→ **GOAL OF THE EXERCISE**:
Take the lines from the top down to and including the one with "return tuple((v/12.92 if" and repeat them exactly. Omit images.

→ **STORED DATA**:
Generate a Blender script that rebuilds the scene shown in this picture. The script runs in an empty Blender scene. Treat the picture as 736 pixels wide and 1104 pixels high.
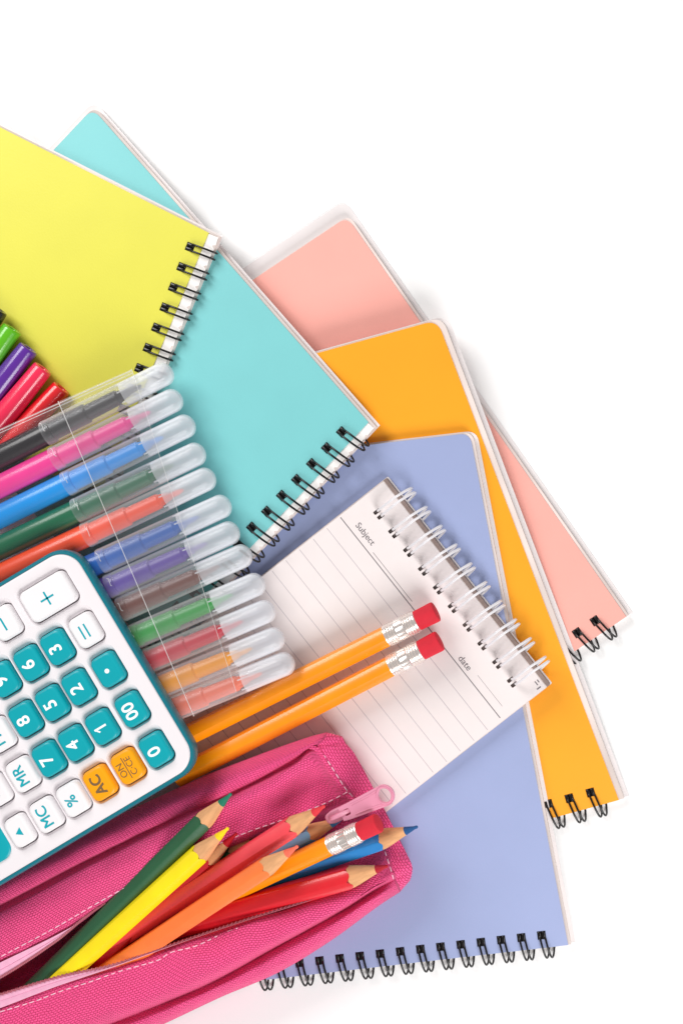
import bpy, bmesh, math, random
from mathutils import Vector, Matrix, noise, geometry
random.seed(7)
S = bpy.context.scene
C = S.collection
U = 0.0003                       # metres per layout unit (0.3 mm)
AX, AY, D = 700.0, 500.0, 2000.0  # where the camera stands over the table, in layout units

def W(x, y, z=0.0):
    """table position of something seen at (x, y) when it lies z units above the table"""
    k = (D - z) / D
    return Vector(((AX + (x-AX)*k - 368)*U, (552 - (AY + (y-AY)*k))*U, z*U))

# ------------------------------------------------------------------ materials
def lin(c):
    return tuple((v/12.92 if v <= .04045 else ((v+.055)/1.055)**2.4) for v in [x/255 for x in c])

def mat(name, rgb, rough=.5, spec=.4, var=.04, vscale=60, bump=0.0, bscale=900, coat=0.0, metal=0.0, sheen=0.0, stretch=(1,1,1), sub=0.0):
    m = bpy.data.materials.new(name); m.use_nodes = True
    nt = m.node_tree; N = nt.nodes; L = nt.links
    b = N['Principled BSDF']
    col = lin(rgb)
    tc = N.new('ShaderNodeTexCoord'); mp = N.new('ShaderNodeMapping'); mp.inputs['Scale'].default_value = stretch
    L.new(tc.outputs['Object'], mp.inputs['Vector'])
    n = N.new('ShaderNodeTexNoise'); n.inputs['Scale'].default_value = vscale; n.inputs['Detail'].default_value = 5
    L.new(mp.outputs[0], n.inputs['Vector'])
    r = N.new('ShaderNodeValToRGB')
    r.color_ramp.elements[0].position = .3; r.color_ramp.elements[1].position = .7
    r.color_ramp.elements[0].color = tuple(v*(1-var) for v in col)+(1,)
    r.color_ramp.elements[1].color = tuple(min(1, v*(1+var)) for v in col)+(1,)
    L.new(n.outputs['Fac'], r.inputs[0]); L.new(r.outputs[0], b.inputs['Base Color'])
    b.inputs['Roughness'].default_value = rough; b.inputs['Specular IOR Level'].default_value = spec
    b.inputs['Coat Weight'].default_value = coat; b.inputs['Coat Roughness'].default_value = .08
    b.inputs['Metallic'].default_value = metal; b.inputs['Sheen Weight'].default_value = sheen
    if sub: 
        b.inputs['Subsurface Weight'].default_value = sub; b.inputs['Subsurface Scale'].default_value = .002
    if bump:
        n2 = N.new('ShaderNodeTexNoise'); n2.inputs['Scale'].default_value = bscale; n2.inputs['Detail'].default_value = 3
        L.new(mp.outputs[0], n2.inputs['Vector'])
        bp = N.new('ShaderNodeBump'); bp.inputs['Strength'].default_value = bump; bp.inputs['Distance'].default_value = .0003
        L.new(n2.outputs['Fac'], bp.inputs['Height']); L.new(bp.outputs[0], b.inputs['Normal'])
    return m

def clear(name, tint, body, base=.12, edge=.55, rough=.12, blend=.35):
    """clear or frosted plastic film: see-through, milky towards grazing angles, glossy"""
    m = bpy.data.materials.new(name); m.use_nodes = True
    nt = m.node_tree; N = nt.nodes; L = nt.links
    b = N['Principled BSDF']; out = N['Material Output']
    b.inputs['Base Color'].default_value = lin(body)+(1,); b.inputs['Roughness'].default_value = rough
    b.inputs['Specular IOR Level'].default_value = .6
    t = N.new('ShaderNodeBsdfTransparent'); t.inputs[0].default_value = lin(tint)+(1,)
    lw = N.new('ShaderNodeLayerWeight'); lw.inputs['Blend'].default_value = blend
    mr = N.new('ShaderNodeMapRange'); mr.inputs['To Min'].default_value = base; mr.inputs['To Max'].default_value = edge
    L.new(lw.outputs['Facing'], mr.inputs[0])
    tc = N.new('ShaderNodeTexCoord'); n = N.new('ShaderNodeTexNoise'); n.inputs['Scale'].default_value = 220
    L.new(tc.outputs['Object'], n.inputs['Vector'])
    bp = N.new('ShaderNodeBump'); bp.inputs['Strength'].default_value = .12; bp.inputs['Distance'].default_value = .0004
    L.new(n.outputs['Fac'], bp.inputs['Height']); L.new(bp.outputs[0], b.inputs['Normal'])
    mx = N.new('ShaderNodeMixShader')
    L.new(mr.outputs[0], mx.inputs[0]); L.new(t.outputs[0], mx.inputs[1]); L.new(b.outputs[0], mx.inputs[2])
    L.new(mx.outputs[0], out.inputs['Surface'])
    return m

def fabric(name, rgb, dark):
    m = bpy.data.materials.new(name); m.use_nodes = True
    nt = m.node_tree; N = nt.nodes; L = nt.links; b = N['Principled BSDF']
    tc = N.new('ShaderNodeTexCoord'); mp = N.new('ShaderNodeMapping')
    L.new(tc.outputs['UV'], mp.inputs['Vector'])
    br = N.new('ShaderNodeTexBrick'); br.offset = .5
    br.inputs['Scale'].default_value = 1.0; br.inputs['Brick Width'].default_value = 3.8; br.inputs['Row Height'].default_value = 2.4
    br.inputs['Mortar Size'].default_value = .5; br.inputs['Mortar Smooth'].default_value = 1.0
    c = lin(rgb); d = lin(dark)
    br.inputs['Color1'].default_value = c+(1,); br.inputs['Color2'].default_value = tuple(v*.93 for v in c)+(1,)
    br.inputs['Mortar'].default_value = d+(1,)
    wob = N.new('ShaderNodeTexNoise'); wob.inputs['Scale'].default_value = .12
    L.new(mp.outputs[0], wob.inputs['Vector'])
    add = N.new('ShaderNodeVectorMath'); add.operation = 'MULTIPLY_ADD'
    add.inputs[1].default_value = (2.2, 2.2, 0)
    L.new(wob.outputs['Color'], add.inputs[0]); L.new(mp.outputs[0], add.inputs[2])
    L.new(add.outputs[0], br.inputs['Vector'])
    L.new(br.outputs['Color'], b.inputs['Base Color'])
    inv = N.new('ShaderNodeMath'); inv.operation = 'SUBTRACT'; inv.inputs[0].default_value = 1
    L.new(br.outputs['Fac'], inv.inputs[1])
    bp = N.new('ShaderNodeBump'); bp.inputs['Strength'].default_value = .8; bp.inputs['Distance'].default_value = .0004
    L.new(inv.outputs[0], bp.inputs['Height']); L.new(bp.outputs[0], b.inputs['Normal'])
    b.inputs['Roughness'].default_value = .75; b.inputs['Specular IOR Level'].default_value = .25
    b.inputs['Sheen Weight'].default_value = .15
    return m

def page_edges(name, rgb):
    m = mat(name, rgb, .8, .2, .0)
    nt = m.node_tree; N = nt.nodes; L = nt.links; b = N['Principled BSDF']
    tc = N.new('ShaderNodeTexCoord'); mp = N.new('ShaderNodeMapping'); mp.inputs['Scale'].default_value = (25, 25, 6000)
    n = N.new('ShaderNodeTexNoise'); n.inputs['Scale'].default_value = 1
    L.new(tc.outputs['Object'], mp.inputs[0]); L.new(mp.outputs[0], n.inputs['Vector'])
    r = N.new('ShaderNodeValToRGB'); c = lin(rgb)
    r.color_ramp.elements[0].position = .35; r.color_ramp.elements[1].position = .6
    r.color_ramp.elements[0].color = tuple(v*.72 for v in c)+(1,); r.color_ramp.elements[1].color = c+(1,)
    L.new(n.outputs['Fac'], r.inputs[0]); L.new(r.outputs[0], b.inputs['Base Color'])
    return m

M = {}
M['table'] = mat('white_table', (250,250,250), .6, .2, .004, 8)
M['paper_edge'] = page_edges('page_edges', (240,226,220))
M['paper'] = mat('white_paper', (235,226,225), .7, .2, .012, 160, .08, 1600)
M['white_strip'] = mat('white_inner_sheet', (246,242,240), .55, .3, .02, 90, .1, 700)
M['backcard'] = mat('pale_back_cover', (234,228,228), .45, .4, .03, 50)
M['greycard'] = mat('grey_card', (150,132,126), .7, .2, .06, 200)
for k, c in dict(lime=(221,216,74), teal=(124,202,204), pink=(251,178,166), orange=(252,168,34), blue=(158,170,210)).items():
    M['cover_'+k] = mat('cover_'+k, c, .42, .4, .018, 55, .10, 1500)
M['wire_black'] = mat('black_wire', (16,14,16), .28, .5, .1, 300)
M['wire_white'] = mat('white_wire', (226,224,228), .2, .5, .03, 200)
M['print'] = mat('grey_print', (120,114,118), .7, .1, .05)
M['rule'] = mat('rule_print', (196,188,192), .7, .1, .08, 90)
M['rule_dark'] = mat('header_print', (124,118,122), .7, .1, .08, 90)
M['calc_white'] = mat('calculator_white', (237,231,234), .42, .4, .01, 40, .03, 1500)
M['calc_teal'] = mat('calculator_rim', (0,116,132), .30, .5, .02, 60)
M['key_teal'] = mat('teal_key', (0,164,176), .36, .45, .03, 90, .04, 1800)
M['key_white'] = mat('white_key', (241,238,240), .42, .4, .01, 90, .03, 1800)
M['key_orange'] = mat('orange_key', (250,166,8), .36, .45, .03, 90, .04, 1800)
M['leg_white'] = mat('white_legend', (246,252,252), .5, .3, .01)
M['leg_teal'] = mat('teal_legend', (16,168,182), .5, .3, .02)
M['leg_grey'] = mat('grey_legend', (126,98,64), .5, .3, .03)
M['lcd'] = mat('display_glass', (70,78,70), .1, .6, .05)
M['case'] = fabric('pink_woven_fabric', (254,88,150), (226,36,104))
M['stitch'] = mat('pale_thread', (246,196,214), .7, .2, .1, 900)
M['tape'] = mat('pale_pink_zip_tape', (240,176,204), .7, .2, .05, 500, .3, 2500)
M['coil'] = mat('zip_coil', (178,96,110), .45, .4, .1, 500)
M['slider'] = mat('pink_zip_slider', (228,148,174), .35, .5, .04, 200)
M['wood'] = mat('cedar_wood', (220,164,116), .7, .2, .16, 700, .25, 900, stretch=(.12,1,1))
M['ferrule'] = mat('ferrule_metal', (246,236,230), .26, .5, .05, 300, metal=.72)
M['eraser'] = mat('red_rubber', (214,44,60), .75, .25, .05, 300, .2, 1500)
M['cap_clear'] = clear('frosted_cap', (250,251,253), (250,251,253), .04, .70, .09, .38)
M['cap_inner'] = clear('frosted_liner', (252,252,253), (252,253,255), .36, .74, .12, .45)
M['film'] = clear('clear_wallet_film', (253,253,253), (246,244,244), .01, .34, .06, .22)
M['film_band'] = clear('clear_flap_film', (250,250,250), (246,244,246), .03, .36, .08, .22)
M['weld'] = clear('wallet_weld', (250,250,250), (252,252,252), .30, .8, .1)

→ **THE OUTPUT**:
Generate a Blender script that rebuilds the scene shown in this picture. The script runs in an empty Blender scene. Treat the picture as 736 pixels wide and 1104 pixels high.
import bpy, bmesh, math, random
from mathutils import Vector, Matrix, noise, geometry
random.seed(7)
S = bpy.context.scene
C = S.collection
U = 0.0003                       # metres per layout unit (0.3 mm)
AX, AY, D = 700.0, 500.0, 2000.0  # where the camera stands over the table, in layout units

def W(x, y, z=0.0):
    """table position of something seen at (x, y) when it lies z units above the table"""
    k = (D - z) / D
    return Vector(((AX + (x-AX)*k - 368)*U, (552 - (AY + (y-AY)*k))*U, z*U))

# ------------------------------------------------------------------ materials
def lin(c):
    return tuple((v/12.92 if v <= .04045 else ((v+.055)/1.055)**2.4) for v in [x/255 for x in c])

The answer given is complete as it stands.